Due nozioni, concepite come valori metafisici, esprimono lo spirito della Rivoluzione: uguaglianza assoluta e libertà completa. Esse sono servite da due passioni: l’orgoglio e la sensualità. “In queste tristi profondità si trova il punto di incontro tra questi due principi metafisici della Rivoluzione, l’uguaglianza e la libertà, che da tanti punti di vista sono contraddittori” (72).
La pretesa di pensare, sentire e fare tutto ciò che le passioni sfrenate esigono, è l’essenza del liberalismo. In realtà, l’unica libertà che esso tutela è quella del male, contrapponendosi, in questo, alla civiltà cattolica, che invece dà al bene tutto l’appoggio e tutta la libertà, ma limita per quanto possibile, l’azione del male.
Plinio Corrêa de Olveira si sofferma quindi su questo ugualitarismo radicale, mostrandone le conseguenze nell’ambito religioso, politico e sociale. La negazione di ogni disuguaglianza conduce, sul piano metafisico, al rifiuto del principio di identità e di non contraddizione. Esso ha il suo esito nel panteismo “ugualitario”, poiché se il reale è privo di specifiche disuguaglianze e identità, cade anche la differenza tra gli uomini e Dio e tutto è confusamente divinizzato. In questo panteismo sta l’aspetto gnostico della Rivoluzione. Tratto fondamentale del pensiero di Plinio Corrêa de Oliveira fu, al contrario, l’amore del concreto, dell’individuato, del “distinto”. Egli fece suo il principio fondamentale del tomismo secondo cui l’oggetto proprio della intelligenza umana non è l’essere indefinito, ma la “quidditas rei sensibilis” (73), le specifiche essenze del reale. E’ attraverso l’esperienza diretta delle specifiche essenze che l’uomo può risalire alla conoscenza dell’universale e alla stessa formulazione dei primi principi.

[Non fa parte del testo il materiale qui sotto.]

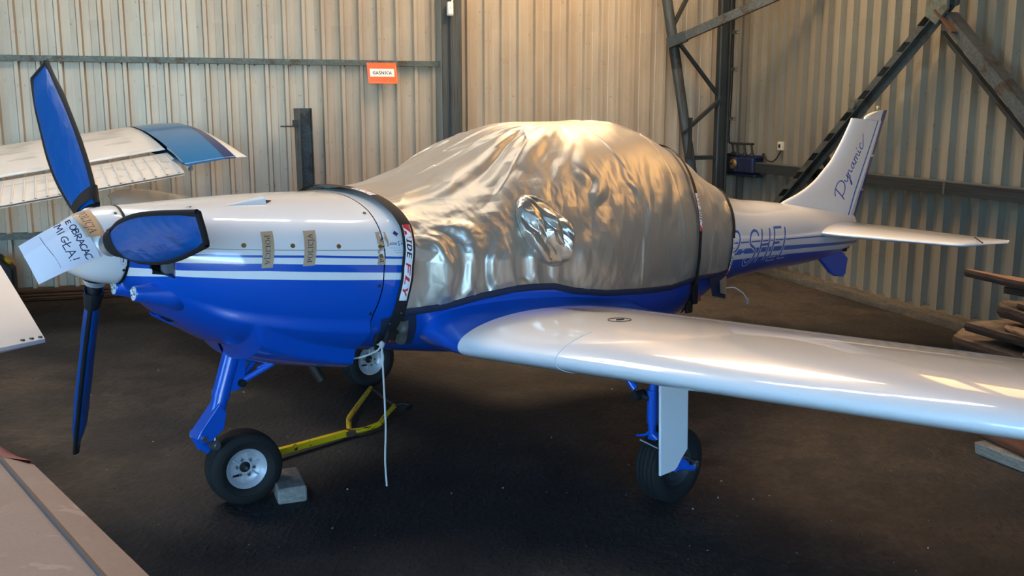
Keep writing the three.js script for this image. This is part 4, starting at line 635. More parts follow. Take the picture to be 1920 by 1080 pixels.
for (const s of [1, -1]) { // main gear
  const g = new THREE.Group(); g.name = 'main_gear'; plane.add(g); const W = (z) => s * z;
  part('leg', merge([rod([-0.092, 0.29, W(1.165)], [-0.1, 0.72, W(1.172)], 0.018), rod([-0.093, 0.36, W(1.166)], [-0.097, 0.50, W(1.168)], 0.024), rod([-0.097, 0.5, W(1.168)], [-0.097, 0.506, W(1.168)], 0.026)]), mBlueGear, g);
  part('trailing_arm', merge([rod([-0.095, 0.31, W(1.17)], [-0.06, 0.24, W(1.245)], 0.022), rod([-0.06, 0.24, W(1.245)], [0.03, 0.165, W(1.25)], 0.022)]), mBlueGear, g);
  part('gear_door', plate([[-0.198, 0.64], [-0.026, 0.61], [-0.015, 0.262], [-0.052, 0.228], [-0.078, 0.196], [-0.092, 0.187], [-0.18, 0.184]], 0.008, (x, y, z) => [x, y, W(1.285 + z)], 0.002), white, g, 'white undercarriage door');
  part('door_arm', rod([-0.15, 0.295, W(1.15)], [-0.1, 0.25, W(1.28)], 0.005), mMetal, g); part('brake_pipe', tube([[-0.17, 0.318, W(1.15)], [-0.13, 0.315, W(1.16)], [-0.1, 0.325, W(1.165)]], 0.006, 16, 6), mBlueGear, g);
  part('side_strut', merge([rod([-0.15, 0.63, W(0.98)], [-0.13, 0.50, W(1.1)], 0.016)]), mBlueGear, g); part('strut_joint', rod([-0.16, 0.478, W(1.12)], [-0.1, 0.478, W(1.12)], 0.021), mBlack, g); part('strut_joint', rod([-0.17, 0.59, W(1.02)], [-0.13, 0.59, W(1.02)], 0.018), mBlack, g); part('strut_link', rod([-0.13, 0.48, W(1.11)], [-0.11, 0.47, W(1.165)], 0.014), mBlack, g);
  part('brake_caliper', merge([box(0.06, 0.06, 0.024, -0.025, 0.185, W(1.252), 0.01), rod([-0.01, 0.17, W(1.25)], [0.085, 0.142, W(1.25)], 0.015)]), mBlueGear, g); part('brake_hose', tube([[-0.04, 0.225, W(1.262)], [0.01, 0.21, W(1.272)], [0.06, 0.18, W(1.268)], [0.085, 0.16, W(1.26)]], 0.004, 20, 6), mMetal, g); part('bleed_nipple', box(0.03, 0.03, 0.03, 0.092, 0.158, W(1.252), 0.008), mMetal, g);
  const w = new THREE.Group(); w.name = 'main_wheel'; g.add(w);
  wheelPartsFlat(w, [0.0, 0.167, W(1.187)], 0.166, 0.125, 0, s > 0 ? std({ color: 0x2c2d30, roughness: 0.6 }) : mRim);
}
const SPL = 0.25, ax = (d) => [-1.866 - d, 1.1575 + TILT * d, 0];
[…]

L’essenza, spiega san Tommaso nel De ente et essentia, è l’oggetto della definizione della cosa (74), ciò che essa propriamente è. Tutto ciò che esiste ha un’essenza propria perché è distinto dalla realtà che lo circonda e non si confonde con essa. L’essenza dell’ente è dunque la sua specifica unità che lo distingue dalla moltiplicità del reale (75).
La prima proprietà della realtà che conosciamo sono le essenze e, con esse, non l’unità ma la disuguaglianza del reale. O, più precisamente, conosciamo l’uno attraverso il molteplice.
“San Tommaso – afferma Plinio Corrêa de Oliveira – insegna che la diversità delle creature e la loro disposizione gerarchica sono un bene in sé, poiché così risplendono meglio nella creazione le perfezioni del Creatore (76). E dice che tanto tra gli angeli (77) quanto tra gli uomini, nel paradiso terrestre come in questa terra d’esilio (78), la Provvidenza ha stabilito la disuguaglianza. Per questo un universo di creature uguali sarebbe un mondo in cui sarebbe cancellata, in tutta la misura possibile, la somiglianza tra le creature e il Creatore. Quindi odiare, per principio, ogni e qualsiasi disuguaglianza, equivale a porsi metafisicamente contro gli elementi per la migliore somiglianza tra il Creatore e la creazione, significa odiare Dio” (79).
Note:
[72] P. Corrêa de Oliveira, Rivoluzione e Contro-Rivoluzione, cit., p. 102.
[73] L’ “actus essendi”, troppo luminoso per l’intelligenza creata, non può costituire il terreno proprio della speculazione filosofica dell’uomo, che ha come primo oggetto di conoscenza proprio le “essenze”. Il primato dell’ “actus essendi” sull’essenza è certamente un dato innegabile del tomismo. Ma quando l’affermazione di questo primato conduce ad una esagerata polemica contro il preteso “essenzialismo” della scolastica rischia di slittare verso un atteggiamento di marca esistenzialistica (cfr. C. Fabro c.p.s., Introduzione a San Tommaso, Ares, Milano 1983, pp. 100-103).
[74] S. Tommaso d’Aquino, De ente et essentia, cap. II.
[75] S. Tommaso d’Aquino, Summa Theologica, I, q. 11, a. 1.
[76] Cfr. S. Tommaso d’Aquino, Summa contra gentiles, II, 45; Summa theologica, I, q. 47, a. 2.
[77] Id., Summa theologica, I, q. 50, a. 4.
[78] Ivi, I, q. 96, a. 3 e 4.
[79] P. Corrêa de Oliveira, Rivoluzione e Contro-Rivoluzione, cit., pp. 101-102.